— WORK INSTRUCTIONS —
State how many lines include "picture", giving the number by itself.
=== ROWS ===
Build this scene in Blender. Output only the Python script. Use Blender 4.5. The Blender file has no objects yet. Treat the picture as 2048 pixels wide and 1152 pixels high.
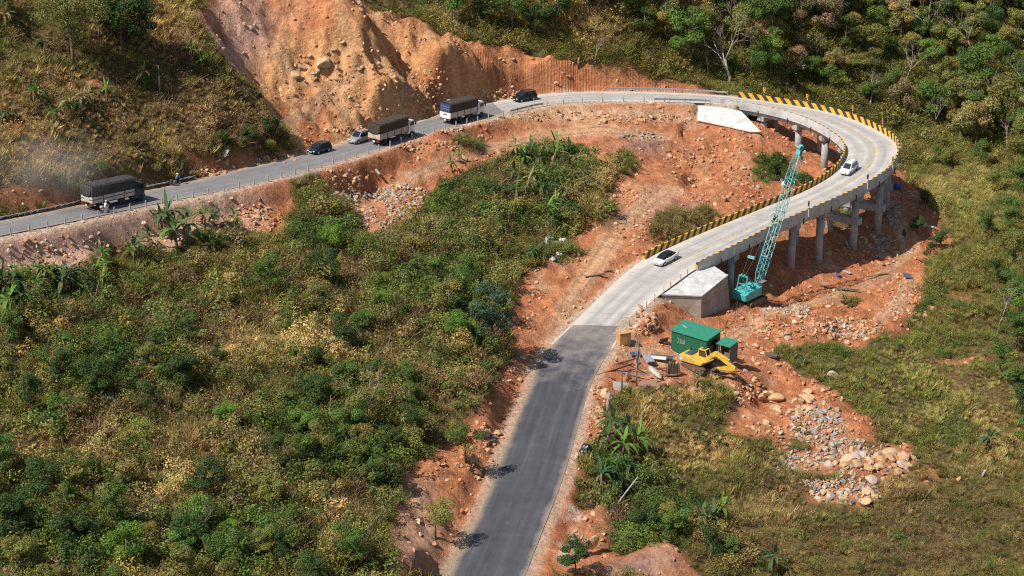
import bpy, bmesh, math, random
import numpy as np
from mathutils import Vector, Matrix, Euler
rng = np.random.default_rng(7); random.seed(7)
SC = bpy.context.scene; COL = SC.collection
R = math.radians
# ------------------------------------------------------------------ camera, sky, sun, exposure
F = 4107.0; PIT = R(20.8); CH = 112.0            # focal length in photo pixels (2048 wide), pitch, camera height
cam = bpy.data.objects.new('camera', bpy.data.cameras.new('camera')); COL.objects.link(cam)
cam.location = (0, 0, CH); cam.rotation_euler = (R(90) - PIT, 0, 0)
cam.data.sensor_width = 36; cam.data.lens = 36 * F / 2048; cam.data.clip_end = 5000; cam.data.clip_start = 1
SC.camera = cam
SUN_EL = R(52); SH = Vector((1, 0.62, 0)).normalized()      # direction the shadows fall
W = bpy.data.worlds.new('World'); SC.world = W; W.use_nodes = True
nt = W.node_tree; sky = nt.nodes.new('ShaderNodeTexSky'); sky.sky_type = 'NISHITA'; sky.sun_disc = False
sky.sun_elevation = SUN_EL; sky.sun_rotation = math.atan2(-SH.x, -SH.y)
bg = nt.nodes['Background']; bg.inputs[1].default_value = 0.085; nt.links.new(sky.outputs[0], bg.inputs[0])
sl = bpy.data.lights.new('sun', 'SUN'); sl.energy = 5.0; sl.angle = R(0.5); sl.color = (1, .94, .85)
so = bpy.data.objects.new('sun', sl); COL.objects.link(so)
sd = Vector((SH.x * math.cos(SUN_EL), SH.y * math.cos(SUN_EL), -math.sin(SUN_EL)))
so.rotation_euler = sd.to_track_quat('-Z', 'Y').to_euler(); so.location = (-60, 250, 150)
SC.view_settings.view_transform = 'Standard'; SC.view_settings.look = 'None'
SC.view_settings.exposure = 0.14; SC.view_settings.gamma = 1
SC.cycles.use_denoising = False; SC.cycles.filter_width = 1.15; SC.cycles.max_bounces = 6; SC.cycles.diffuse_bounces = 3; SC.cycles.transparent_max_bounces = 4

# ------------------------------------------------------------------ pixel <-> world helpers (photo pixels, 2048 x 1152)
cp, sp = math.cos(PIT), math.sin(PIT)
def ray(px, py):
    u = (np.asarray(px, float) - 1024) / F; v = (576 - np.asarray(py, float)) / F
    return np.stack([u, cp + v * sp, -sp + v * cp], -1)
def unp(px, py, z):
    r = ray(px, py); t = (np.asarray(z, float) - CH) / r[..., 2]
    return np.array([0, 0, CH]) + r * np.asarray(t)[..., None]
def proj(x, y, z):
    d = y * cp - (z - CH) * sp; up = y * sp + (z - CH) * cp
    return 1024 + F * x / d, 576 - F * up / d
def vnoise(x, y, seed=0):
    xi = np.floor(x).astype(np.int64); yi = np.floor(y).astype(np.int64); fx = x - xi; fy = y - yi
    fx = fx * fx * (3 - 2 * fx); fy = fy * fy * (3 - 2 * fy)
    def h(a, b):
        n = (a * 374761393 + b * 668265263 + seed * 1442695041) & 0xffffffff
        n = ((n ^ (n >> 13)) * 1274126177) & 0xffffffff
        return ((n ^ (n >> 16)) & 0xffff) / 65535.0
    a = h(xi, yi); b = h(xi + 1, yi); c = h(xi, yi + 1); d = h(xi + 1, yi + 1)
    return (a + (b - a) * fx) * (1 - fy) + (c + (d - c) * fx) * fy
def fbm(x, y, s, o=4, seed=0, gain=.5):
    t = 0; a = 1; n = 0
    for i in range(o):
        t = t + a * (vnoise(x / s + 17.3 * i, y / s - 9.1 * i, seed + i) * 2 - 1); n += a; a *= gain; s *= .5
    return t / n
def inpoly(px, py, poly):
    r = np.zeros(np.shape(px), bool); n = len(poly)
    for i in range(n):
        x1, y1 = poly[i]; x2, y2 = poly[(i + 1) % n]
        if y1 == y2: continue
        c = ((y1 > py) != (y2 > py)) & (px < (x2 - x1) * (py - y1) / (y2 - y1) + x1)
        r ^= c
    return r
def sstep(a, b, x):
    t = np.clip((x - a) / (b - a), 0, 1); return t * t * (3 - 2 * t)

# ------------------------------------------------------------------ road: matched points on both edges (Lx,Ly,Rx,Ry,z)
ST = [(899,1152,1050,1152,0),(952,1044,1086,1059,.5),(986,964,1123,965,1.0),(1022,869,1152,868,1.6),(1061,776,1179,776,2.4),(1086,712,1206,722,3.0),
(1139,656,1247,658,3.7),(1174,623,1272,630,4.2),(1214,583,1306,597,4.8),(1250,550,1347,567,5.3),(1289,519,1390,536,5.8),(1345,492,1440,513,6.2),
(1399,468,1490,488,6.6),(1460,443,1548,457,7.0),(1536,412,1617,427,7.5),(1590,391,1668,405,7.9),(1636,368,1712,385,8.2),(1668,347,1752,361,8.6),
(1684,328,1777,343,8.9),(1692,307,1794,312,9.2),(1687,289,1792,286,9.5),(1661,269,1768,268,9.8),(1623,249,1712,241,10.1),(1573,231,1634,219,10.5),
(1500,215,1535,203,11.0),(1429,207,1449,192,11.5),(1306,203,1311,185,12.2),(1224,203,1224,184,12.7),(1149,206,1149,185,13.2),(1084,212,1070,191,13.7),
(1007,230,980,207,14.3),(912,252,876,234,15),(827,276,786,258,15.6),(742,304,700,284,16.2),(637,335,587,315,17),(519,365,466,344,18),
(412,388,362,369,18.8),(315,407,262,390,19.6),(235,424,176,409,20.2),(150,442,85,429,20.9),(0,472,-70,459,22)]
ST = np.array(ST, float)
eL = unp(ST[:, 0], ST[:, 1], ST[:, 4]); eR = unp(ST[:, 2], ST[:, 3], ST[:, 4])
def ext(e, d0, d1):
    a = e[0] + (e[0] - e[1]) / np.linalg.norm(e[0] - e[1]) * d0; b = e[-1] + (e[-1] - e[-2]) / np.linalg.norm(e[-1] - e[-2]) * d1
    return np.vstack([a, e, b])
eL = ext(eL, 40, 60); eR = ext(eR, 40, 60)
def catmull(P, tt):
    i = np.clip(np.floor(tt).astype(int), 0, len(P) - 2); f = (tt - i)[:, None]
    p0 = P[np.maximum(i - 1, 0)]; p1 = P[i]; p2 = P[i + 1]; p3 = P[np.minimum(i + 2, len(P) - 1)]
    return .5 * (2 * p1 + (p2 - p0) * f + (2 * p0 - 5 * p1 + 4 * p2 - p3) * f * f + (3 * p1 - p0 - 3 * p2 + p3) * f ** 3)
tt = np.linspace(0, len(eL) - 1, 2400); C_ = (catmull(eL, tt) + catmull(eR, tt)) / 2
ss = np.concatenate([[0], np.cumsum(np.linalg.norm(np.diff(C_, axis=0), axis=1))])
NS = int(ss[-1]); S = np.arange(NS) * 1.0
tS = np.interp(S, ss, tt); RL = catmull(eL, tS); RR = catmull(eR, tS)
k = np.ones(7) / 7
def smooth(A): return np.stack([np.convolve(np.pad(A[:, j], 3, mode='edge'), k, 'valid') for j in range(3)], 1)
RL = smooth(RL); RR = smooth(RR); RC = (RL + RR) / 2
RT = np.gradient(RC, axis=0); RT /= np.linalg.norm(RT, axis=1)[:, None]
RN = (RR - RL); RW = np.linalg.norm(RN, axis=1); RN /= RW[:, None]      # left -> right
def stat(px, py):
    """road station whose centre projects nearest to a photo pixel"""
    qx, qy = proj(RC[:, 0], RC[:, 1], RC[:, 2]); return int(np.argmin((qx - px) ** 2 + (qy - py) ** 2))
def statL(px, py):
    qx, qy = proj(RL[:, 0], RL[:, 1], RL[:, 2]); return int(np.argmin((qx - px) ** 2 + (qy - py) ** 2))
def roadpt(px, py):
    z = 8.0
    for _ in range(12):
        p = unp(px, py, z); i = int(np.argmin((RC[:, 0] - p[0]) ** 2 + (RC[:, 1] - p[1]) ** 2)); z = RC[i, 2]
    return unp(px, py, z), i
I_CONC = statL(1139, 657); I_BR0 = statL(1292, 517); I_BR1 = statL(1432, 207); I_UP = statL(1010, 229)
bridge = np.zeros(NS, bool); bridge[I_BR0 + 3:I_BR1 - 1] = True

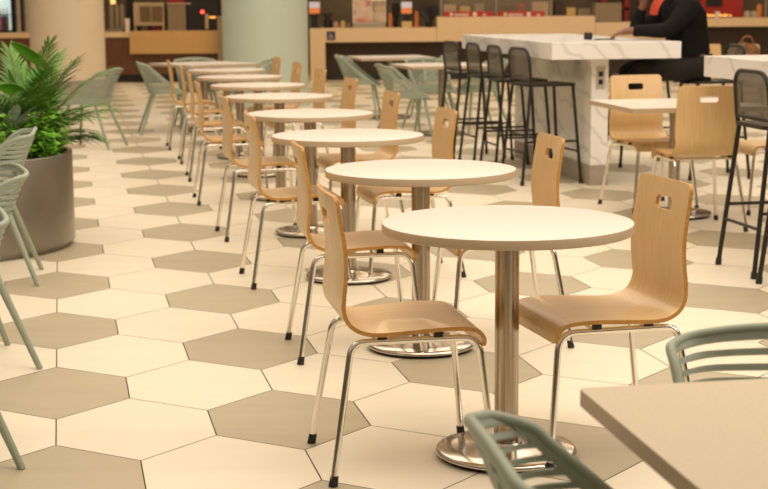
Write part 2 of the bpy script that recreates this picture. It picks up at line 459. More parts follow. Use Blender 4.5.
===
— IN RESPONSE —
2